> Written request: Would you quote the material below from its first line through the line containing "structure(m.build('trim_3', M_DARK))", exactly and with both ends included?
──────── Data lines ────────
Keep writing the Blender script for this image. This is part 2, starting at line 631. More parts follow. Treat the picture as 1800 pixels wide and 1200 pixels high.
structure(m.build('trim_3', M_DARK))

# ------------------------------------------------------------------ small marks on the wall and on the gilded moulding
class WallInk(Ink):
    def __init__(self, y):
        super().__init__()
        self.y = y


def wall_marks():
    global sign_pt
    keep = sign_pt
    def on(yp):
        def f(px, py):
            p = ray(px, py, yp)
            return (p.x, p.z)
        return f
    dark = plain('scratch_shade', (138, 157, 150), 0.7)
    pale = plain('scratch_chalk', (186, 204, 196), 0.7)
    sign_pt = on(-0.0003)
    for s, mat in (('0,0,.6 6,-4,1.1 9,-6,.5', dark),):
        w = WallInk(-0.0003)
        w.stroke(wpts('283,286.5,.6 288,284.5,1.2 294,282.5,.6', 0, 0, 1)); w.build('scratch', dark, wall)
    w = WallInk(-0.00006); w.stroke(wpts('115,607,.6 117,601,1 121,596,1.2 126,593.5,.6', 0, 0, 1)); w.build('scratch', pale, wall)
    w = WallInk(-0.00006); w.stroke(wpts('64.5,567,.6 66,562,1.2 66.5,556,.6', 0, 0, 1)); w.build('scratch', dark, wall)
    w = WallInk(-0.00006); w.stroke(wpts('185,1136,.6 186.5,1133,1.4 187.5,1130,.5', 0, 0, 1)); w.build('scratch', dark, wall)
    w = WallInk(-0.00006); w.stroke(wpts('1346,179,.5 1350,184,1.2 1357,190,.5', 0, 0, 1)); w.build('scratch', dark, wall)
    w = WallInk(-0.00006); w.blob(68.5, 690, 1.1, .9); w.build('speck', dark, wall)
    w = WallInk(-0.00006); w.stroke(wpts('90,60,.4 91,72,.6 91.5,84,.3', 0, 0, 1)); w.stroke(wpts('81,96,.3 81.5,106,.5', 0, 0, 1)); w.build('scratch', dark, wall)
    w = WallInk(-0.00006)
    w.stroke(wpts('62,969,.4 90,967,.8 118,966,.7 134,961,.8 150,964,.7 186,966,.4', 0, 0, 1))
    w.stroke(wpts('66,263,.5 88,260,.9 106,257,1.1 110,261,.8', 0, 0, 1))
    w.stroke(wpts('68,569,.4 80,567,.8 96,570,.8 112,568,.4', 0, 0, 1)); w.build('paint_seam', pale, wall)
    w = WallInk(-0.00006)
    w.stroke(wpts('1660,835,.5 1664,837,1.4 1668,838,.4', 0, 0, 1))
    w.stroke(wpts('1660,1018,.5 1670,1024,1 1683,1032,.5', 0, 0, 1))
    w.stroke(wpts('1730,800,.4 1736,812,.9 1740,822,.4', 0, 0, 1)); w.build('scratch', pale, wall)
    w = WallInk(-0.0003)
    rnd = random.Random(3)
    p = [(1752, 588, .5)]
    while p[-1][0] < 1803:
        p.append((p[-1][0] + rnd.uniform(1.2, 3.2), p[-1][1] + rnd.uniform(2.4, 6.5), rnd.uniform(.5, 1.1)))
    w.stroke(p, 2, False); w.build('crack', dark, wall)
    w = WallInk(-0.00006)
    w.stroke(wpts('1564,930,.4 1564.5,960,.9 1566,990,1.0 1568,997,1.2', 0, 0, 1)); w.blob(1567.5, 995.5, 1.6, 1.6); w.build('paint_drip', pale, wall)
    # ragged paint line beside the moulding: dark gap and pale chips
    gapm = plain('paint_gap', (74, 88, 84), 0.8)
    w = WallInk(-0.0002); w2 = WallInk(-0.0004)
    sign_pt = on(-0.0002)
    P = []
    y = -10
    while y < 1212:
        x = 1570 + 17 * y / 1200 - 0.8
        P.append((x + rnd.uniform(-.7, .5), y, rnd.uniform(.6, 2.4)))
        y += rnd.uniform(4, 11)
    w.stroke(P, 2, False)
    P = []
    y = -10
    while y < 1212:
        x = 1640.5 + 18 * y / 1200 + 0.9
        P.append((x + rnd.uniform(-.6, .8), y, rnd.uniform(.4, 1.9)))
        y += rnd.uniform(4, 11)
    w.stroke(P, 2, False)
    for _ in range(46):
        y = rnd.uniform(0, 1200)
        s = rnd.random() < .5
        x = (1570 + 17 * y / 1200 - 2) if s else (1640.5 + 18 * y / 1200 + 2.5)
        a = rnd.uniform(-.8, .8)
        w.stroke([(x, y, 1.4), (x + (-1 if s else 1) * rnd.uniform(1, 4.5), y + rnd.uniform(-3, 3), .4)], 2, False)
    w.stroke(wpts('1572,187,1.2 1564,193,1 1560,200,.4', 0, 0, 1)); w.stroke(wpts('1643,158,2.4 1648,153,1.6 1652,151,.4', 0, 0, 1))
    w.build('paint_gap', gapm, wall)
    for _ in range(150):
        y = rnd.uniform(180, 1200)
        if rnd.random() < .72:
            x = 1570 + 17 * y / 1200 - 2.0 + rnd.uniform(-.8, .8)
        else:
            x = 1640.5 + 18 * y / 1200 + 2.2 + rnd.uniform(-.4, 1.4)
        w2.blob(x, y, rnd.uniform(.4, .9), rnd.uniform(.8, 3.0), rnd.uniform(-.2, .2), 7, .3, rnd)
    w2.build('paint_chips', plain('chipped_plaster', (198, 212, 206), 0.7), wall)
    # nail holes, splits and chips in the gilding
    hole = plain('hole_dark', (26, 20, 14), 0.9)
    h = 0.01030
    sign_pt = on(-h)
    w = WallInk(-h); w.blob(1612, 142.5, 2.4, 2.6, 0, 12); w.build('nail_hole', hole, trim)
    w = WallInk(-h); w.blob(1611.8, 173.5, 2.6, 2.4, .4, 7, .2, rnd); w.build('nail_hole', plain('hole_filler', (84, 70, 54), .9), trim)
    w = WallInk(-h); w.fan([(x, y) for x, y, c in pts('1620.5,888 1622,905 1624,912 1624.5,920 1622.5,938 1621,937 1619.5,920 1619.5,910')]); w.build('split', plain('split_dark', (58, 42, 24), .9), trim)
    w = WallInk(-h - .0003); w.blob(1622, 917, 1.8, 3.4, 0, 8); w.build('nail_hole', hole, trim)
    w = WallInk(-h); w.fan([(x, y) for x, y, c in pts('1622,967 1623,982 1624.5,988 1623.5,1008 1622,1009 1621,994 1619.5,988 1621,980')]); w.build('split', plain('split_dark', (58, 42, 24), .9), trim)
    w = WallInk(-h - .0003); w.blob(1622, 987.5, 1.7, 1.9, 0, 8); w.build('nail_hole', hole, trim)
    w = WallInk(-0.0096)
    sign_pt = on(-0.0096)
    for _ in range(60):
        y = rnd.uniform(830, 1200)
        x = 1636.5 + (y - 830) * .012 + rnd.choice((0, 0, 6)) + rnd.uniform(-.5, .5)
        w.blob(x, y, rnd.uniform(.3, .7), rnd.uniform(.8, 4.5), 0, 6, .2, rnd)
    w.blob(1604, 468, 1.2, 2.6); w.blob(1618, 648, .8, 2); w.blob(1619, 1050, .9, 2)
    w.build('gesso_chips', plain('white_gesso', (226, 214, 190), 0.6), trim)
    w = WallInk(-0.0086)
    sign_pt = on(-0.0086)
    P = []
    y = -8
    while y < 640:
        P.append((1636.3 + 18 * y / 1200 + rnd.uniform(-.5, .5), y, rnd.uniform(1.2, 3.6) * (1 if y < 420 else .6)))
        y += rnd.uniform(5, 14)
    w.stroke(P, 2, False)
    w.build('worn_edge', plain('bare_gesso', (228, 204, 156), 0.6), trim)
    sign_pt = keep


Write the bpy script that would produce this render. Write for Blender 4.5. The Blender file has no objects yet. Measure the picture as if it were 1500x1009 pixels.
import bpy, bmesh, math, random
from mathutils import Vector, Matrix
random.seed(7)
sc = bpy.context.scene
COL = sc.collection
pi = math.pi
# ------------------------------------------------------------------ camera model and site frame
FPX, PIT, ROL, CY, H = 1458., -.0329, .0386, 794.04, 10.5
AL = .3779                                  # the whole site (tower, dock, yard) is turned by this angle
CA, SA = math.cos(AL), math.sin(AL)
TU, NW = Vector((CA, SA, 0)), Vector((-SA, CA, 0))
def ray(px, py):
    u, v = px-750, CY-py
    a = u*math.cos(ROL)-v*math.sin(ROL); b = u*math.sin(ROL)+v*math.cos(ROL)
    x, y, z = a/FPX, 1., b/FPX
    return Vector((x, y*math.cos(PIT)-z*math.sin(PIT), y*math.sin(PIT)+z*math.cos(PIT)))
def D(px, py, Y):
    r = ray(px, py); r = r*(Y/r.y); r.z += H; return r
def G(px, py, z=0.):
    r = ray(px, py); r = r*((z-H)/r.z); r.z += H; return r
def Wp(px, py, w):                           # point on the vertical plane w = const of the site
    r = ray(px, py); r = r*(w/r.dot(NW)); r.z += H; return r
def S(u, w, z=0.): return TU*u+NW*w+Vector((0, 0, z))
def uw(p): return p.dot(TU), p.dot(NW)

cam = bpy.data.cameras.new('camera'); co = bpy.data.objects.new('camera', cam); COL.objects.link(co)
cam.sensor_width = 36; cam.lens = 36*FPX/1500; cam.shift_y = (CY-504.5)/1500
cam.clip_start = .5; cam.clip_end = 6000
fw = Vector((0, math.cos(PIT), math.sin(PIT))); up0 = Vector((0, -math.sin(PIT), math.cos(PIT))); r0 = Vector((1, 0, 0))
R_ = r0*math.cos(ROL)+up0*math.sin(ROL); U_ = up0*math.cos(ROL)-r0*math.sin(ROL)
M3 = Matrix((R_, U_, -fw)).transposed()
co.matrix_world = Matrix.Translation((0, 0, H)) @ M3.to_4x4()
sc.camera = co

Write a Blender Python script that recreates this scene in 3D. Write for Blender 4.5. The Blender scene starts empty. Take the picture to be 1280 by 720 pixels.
────────
> The reply:
Keep writing the Blender script for this image. This is part 2, starting at line 631. More parts follow. Treat the picture as 1800 pixels wide and 1200 pixels high.
structure(m.build('trim_3', M_DARK))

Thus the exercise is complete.